About the two circles. Here is a plan: just send the point $-2i$ to $\infty$ somehow. For instance, by $z \to 1/(z+2i)$. Then look at what happens to the circles. They will map to two parallel lines, but probably not the lines that you want. But this is not a problem: you can simply add a second transformation that will map the two lines that you have to the two lines that you want.
As for the second question, it probably does. Have you tried it?
UPDATE: Here is a more detailed answer to the second question. We have four distinct concyclic points and we need to prove that there is a Möbius transform that sends them to $\pm1,\,\pm k$ where $k \in (0,\,1)$. Here is a rough sketch of a proof.
Step 1. The points are concyclic, so there is a Möbius transformation that maps them all onto the real axis. So we can assume from the start that our 4 points are all on the real axis.
Step 2. We have 4 points $z_1,\,z_2,\,z_3,\,z_4$ on the real axis. Prove that there exists such a $k\in (0,1)$ that two cross-ratios are equal: $ (z_1,z_2;z_3,z_4)=(k,-k;1,-1). $ Technical detail: you might need to relabel points $z_i$ in a different order to do this.

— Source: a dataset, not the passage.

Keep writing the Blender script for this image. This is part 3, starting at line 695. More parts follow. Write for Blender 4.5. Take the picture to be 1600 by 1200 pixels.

Step 3. Now you can use the fact that Möbius transformations can be specified by three points. So there is a Möbius transformation $\omega$ such that $\omega(z_1)=k,\,\omega(z_2)=-k$ and $\omega(z_3)=1$. And you can prove that $\omega(z_4)$ will be automatically equal to $-1$ using the fact that $(z_1,z_2;z_3,z_4)=(k,-k;1,-1)$. This is it.